Quarterbacks: D
Kyle Wright had two and Kirby Freeman had one-interceptions that is. Not a single touchdown between them. Wright’s longest throw was for 16 yards and he made poor decisions when forced to run. What happened to “Quarterback U”?

Running Backs: A
Tyrone Moss was the leading rusher with 103 net yards and the lone touchdown of the night. His breakout play demonstrated not only his speed, but his strength as he broke through several of VT’s defensive players for the breakout 50-yard run. Javarris James only had 20 yards on four carries before leaving the game with a minor injury.

Wide Receivers/Tight Ends: B-
Ryan Moore made his way back into the game but only managed 19 of the 84 passing yards. Greg Olsen recovered a fumble after a Freeman fake to Charlie Jones, which only briefly saved the offense. A few dropped passes and no touchdowns from this group.

Offensive Line: D-
Pathetic. The O-Line cannot seem to stave off predators ready to sack Wright and stop any attempt at an offensive gain. This group needs some serious work if there is any hope of winning a bowl game.

Defensive (Front Seven): A
Bottom line: the defense played like winners. It’s sad to see such an amazing defense be credited with a loss. Virginia Tech only had 139 offensive yards thanks to efforts from Darryl Sharpton, Tavares Gooden, Glenn Sharpe and company.

Secondary: A
The secondary continued to prevent VT from making big plays and pushed their running game back 46 yards. There isn’t much else you could ask of a defensive unit, except maybe a touchdown to carry the offense.

Special Teams: A-
Jon Peattie’s 55-yard field goal put Miami on the board and prevented what could’ve been an embarrassing shut-out at home. Brian Monroe kept every punt down the middle.

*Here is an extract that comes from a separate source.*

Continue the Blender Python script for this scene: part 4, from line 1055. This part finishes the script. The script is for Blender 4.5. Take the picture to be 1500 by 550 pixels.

Aside from Kenny Phillips’ accidental kick that forced the football into the endzone to give VT possession at the 20 yard line, the special teams were flawless.

Coaching: B-/C+
Calls were predictable for most of the night and the decision to keep Wright in over Freeman is questionable. I have to say, seeing Coker completely furious on the sidelines after that call reminiscent to the National Championship game in 2002 was refreshing. It’s good to finally see him get upset when things are going wrong. The coaches have to work on putting an end to sloppy play that results in penalties.